С Терехова (из романа «Каменный мост») списан и главный герой, и оба основополагающих конфликта этого героя с внешним миром (с женщинами и с Историей). Речь, разумеется, не о плагиате и не о подражании, а о творческом развитии. К тому же, у Прилепина добавлен третий конфликт – отцовство и сиротство, – а также идея крестового похода детей, позаимствованная у Шарова (роман «Будьте как дети»). От Садулаева идут вставные новеллы, от Шаргунова – мотив бегства из дому в большую политику, ну а от Натана Дубовицкого – державный и антидержавный ход мыслей сам по себе.

Основная идея (не уверен, что до конца понятая самим писателем) – «убийство» детьми родителей как всеобщий, естественный и неизбежный ход событий. Хороши ли родители или плохи (как плох герой романа), дети убивают их просто тем, что живут, – если твоему ребенку десять, это значит, что ты постарел на десять лет, а когда-нибудь он тебя (и хорошо, если да) похоронит… Такие мысли посещают человека, испытывающего кризис среднего возраста; собственно говоря, об этом кризисе и идет речь в романе; ну а дети-убийцы из секретной лаборатории и тем более из африканской саванны – не более чем одушевленная (хотя и принципиально бездушная) метафора такого порядка вещей.

Подобный замысел страшно трудно реализовать, не впав ни в пошлость, ни в кокетство, однако Прилепину это удается или почти удается.
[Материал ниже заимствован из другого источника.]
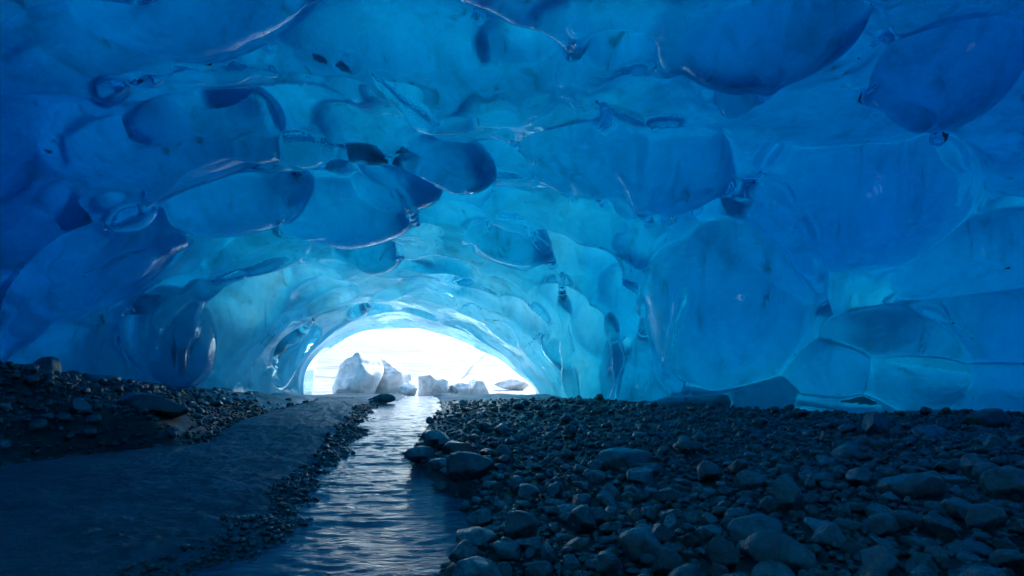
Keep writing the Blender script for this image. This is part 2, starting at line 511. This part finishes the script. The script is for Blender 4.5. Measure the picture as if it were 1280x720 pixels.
def wobble(g, seed, n, f0, f1, amp):
    r3 = np.random.default_rng(seed)
    X = GX[:, None, None]; Y = GY[None, :, None]; Z = GZ[None, None, :]
    for q in range(n):
        f = r3.normal(size=3); f = (f / np.linalg.norm(f) * r3.uniform(f0, f1)).astype(np.float32)
        w = np.sin(f[0] * X + np.float32(r3.uniform(0, 6))) * np.sin(f[1] * Y + np.float32(r3.uniform(0, 6)))
        g += (w * np.float32(amp / (0.6 + np.linalg.norm(f) * .25))) * np.sin(f[2] * Z + np.float32(r3.uniform(0, 6)))

CORN = [(i, j, k) for i in (0, 1) for j in (0, 1) for k in (0, 1)]
def tri(arr, P):
    i = np.clip(np.floor(P).astype(int), 0, np.array(arr.shape) - 2); t = P - i
    r = 0
    for c in CORN:
        w = 1
        for q in range(3): w = w * (t[:, q] if c[q] else 1 - t[:, q])
        r = r + w * arr[i[:, 0] + c[0], i[:, 1] + c[1], i[:, 2] + c[2]]
    return r

def surface_net(f):
    """vertices, quads and normals of f = 0 (f < 0 inside)"""
    ins = f < 0
    n0, n1, n2 = (s - 1 for s in f.shape)
    cnt = np.zeros((n0, n1, n2), dtype=np.int8)
    for (i, j, k) in CORN: cnt += ins[i:i + n0, j:j + n1, k:k + n2]
    act = (cnt > 0) & (cnt < 8)
    idx = np.argwhere(act)
    vid = np.full(act.shape, -1, dtype=np.int32); vid[act] = np.arange(len(idx))
    val = {c: f[idx[:, 0] + c[0], idx[:, 1] + c[1], idx[:, 2] + c[2]] for c in CORN}
    acc = np.zeros((len(idx), 3)); num = np.zeros(len(idx))
    for a in CORN:
        for ax in range(3):
            if a[ax]: continue
            b = list(a); b[ax] = 1; b = tuple(b)
            va, vb = val[a], val[b]
            m = (va < 0) != (vb < 0)
            t = np.where(m, va / np.where(va == vb, 1, va - vb), 0)
            p = np.repeat(np.array(a, float)[None], len(idx), 0); p[:, ax] += t
            acc += p * m[:, None]; num += m
    V = idx + acc / num[:, None]
    faces = []
    for ax in range(3):
        o1, o2 = (ax + 1) % 3, (ax + 2) % 3
        sa = [slice(1, -1)] * 3; sa[ax] = slice(0, -1)
        sb = list(sa); sb[ax] = slice(1, None)
        A = ins[tuple(sa)]; B = ins[tuple(sb)]
        for flip, msk in ((False, A & ~B), (True, ~A & B)):
            e = np.argwhere(msk)
            e[:, o1] += 1; e[:, o2] += 1
            quad = []
            for (d1, d2) in ((-1, -1), (0, -1), (0, 0), (-1, 0)):
                c = e.copy(); c[:, o1] += d1; c[:, o2] += d2
                quad.append(vid[c[:, 0], c[:, 1], c[:, 2]])
            qd = np.stack(quad, 1)
            if flip: qd = qd[:, ::-1]
            faces.append(qd)
    faces = np.concatenate(faces)
    faces = faces[(faces >= 0).all(1)]
    N = np.zeros_like(V)
    for q in range(3):
        e = np.zeros(3); e[q] = 0.6
        N[:, q] = tri(f, V + e) - tri(f, V - e)
    N /= np.linalg.norm(N, axis=1)[:, None] + 1e-9
    for _ in range(2):
        V = V - N * np.clip(tri(f, V) / H_GRID, -.4, .4)[:, None] * 0.7
    return V, faces, N.astype(np.float32)

def body_features():
    """fractures, bubbles and old melt lenses where the clear ice ends"""
    r2 = np.random.default_rng(77); out = []
    for _ in range(520):
        px = r2.uniform(-350, 1550); py = r2.uniform(-420, 500)
        P, n, d = cast(px, py)
        if P is None: continue
        r = r2.uniform(18, 70) * d / F
        sc = np.array([r * r2.uniform(.7, 1.8), r * r2.uniform(.5, 1.0), r * r2.uniform(.5, 1.2)])
        if r2.uniform() < .72: out.append((0, P - n * .25 + n * r * r2.uniform(.3, .8), sc, frame(r2.uniform(-50, 50), r2.uniform(-30, 50)), r2.choice([.04, .1])))
        else: out.append((1, P - n * .25 - n * r * r2.uniform(.4, .8), sc, frame(r2.uniform(-50, 50), r2.uniform(-30, 50)), .25))
    return out

ADDED_REAR_OPENINGS = [(0, np.array([6.0, -10.5, 2.9]), np.array([1.2, 4.5, 1.2]), np.eye(3), .4),  # openings added unseen behind the viewer, for glints and light on the stones
                 (0, np.array([-4.5, -10.5, 2.8]), np.array([1.1, 4.5, 1.2]), np.eye(3), .4)]

def build_glacier():
    h = H_GRID
    X = GX[:, None, None]; Y = GY[None, :, None]; Z = GZ[None, None, :]
    base = base_void(np.broadcast_to(X, G_SHP), Y, Z).astype(np.float32)
    g = base + np.float32(0.12)
    carve(g, feature_list())
    carve(g, ADDED_REAR_OPENINGS)
    carve(g, ridge_features(g))
    wobble(g, 5, 9, 1.2, 4.5, 0.055)
    # the milky body behind the clear skin
    b = base - np.float32(0.30)
    carve(b, body_features())
    carve(b, BODY_LOBES)
    wobble(b, 6, 8, 2.0, 6.0, 0.07)
    np.minimum(b, g - np.float32(0.07), out=b)
    # ice thickness over the cave, shaped for light: thin unseen roof brightens the stones
    XX, YY = np.meshgrid(GX, GY, indexing='ij')
    T = np.interp(YY, [-12, 5, 8.5, 13, 17, 21, 25, 29], [.8, .8, 2.5, 2.1, 1.6, .8, .5, .5])
    T = T + 1.5 * sstep(-3.5, -9, XX) * sstep(19, 14, YY)
    T = T + 2.0 * sstep(4.0, 9, XX) * sstep(13.5, 8, YY) * sstep(2, 6, YY) + .9 * sstep(5, 10, XX) * sstep(11, 15, YY)
    tmin = np.interp(YY, [4.5, 7.5, 11, 16, 19, 22], [.6, 1.8, 1.7, 1.45, .9, .35]).astype(np.float32)
    tmin = tmin + (1.0 * sstep(2, 6, XX) + .9 * sstep(7, 11, XX) + .5 * sstep(-6, -9, XX) * sstep(17, 13, YY)).astype(np.float32)
    T = np.maximum(T + 0.35 * fbm2(XX * .3, YY * .3, 3, 3), .45)
    blk = np.minimum(base - T[:, :, None].astype(np.float32), b - tmin[:, :, None])
    blk = np.maximum(blk, (YY - 28.4 - 0.5 * fbm2(XX * .4, YY * 0 + 2.0, 2, 9))[:, :, None])
    blk = np.maximum(blk, np.maximum(-14.7 - X, X - 19.6))
    blk = np.maximum(blk, Z - 11.2)
    blk = np.maximum(blk, np.maximum(-12.2 - Y, -0.65 - Z)).astype(np.float32)
    nb = -b
    V, faces, N = surface_net(np.maximum(nb, blk))
    outer = (tri(blk, V) > tri(nb, V) - 0.02).astype(np.float32)
    me = mesh_from('glacier', V * h + G_LO, faces, M_ICE)
    at_ = me.attributes.new('outer', 'FLOAT', 'POINT'); at_.data.foreach_set('value', outer)
    me.normals_split_custom_set_from_vertices(N)
    o = link('glacier', me, None, 'structure')
    # clear melt-smoothed skin, only where it faces the cave
    V, faces, N = surface_net(-g)
    fc = tri(blk, V)
    faces = faces[(fc[faces] < -0.02).all(1)]
    u, inv = np.unique(faces, return_inverse=True)
    V, N = V[u], N[u]; faces = inv.reshape(-1, 4)
    me = mesh_from('clear_ice', V * h + G_LO, faces, M_CLEAR)
    me.normals_split_custom_set_from_vertices(N)
    link('clear_ice', me, None, 'structure')
    return o, g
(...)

Ввожу в искренний комплимент ограничитель «почти», потому что роман написан, увы, с определенным пережимом (Вин Дизель сказал бы: с форсажем): черная обезьяна это одно, а четыре черненьких чумазеньких чертенка всё-таки другое. Нельзя, увы, не отметить и еще одного прискорбного обстоятельства: в романе полный швах с композицией – вставные новеллы обездвиживают «Черную обезьяну», как прикованные к ее задним лапам (на картине у Брейгеля) чугунные ядра. И никакому Вину Дизелю не раскочегарить забуксовавший сюжет ближе к финалу.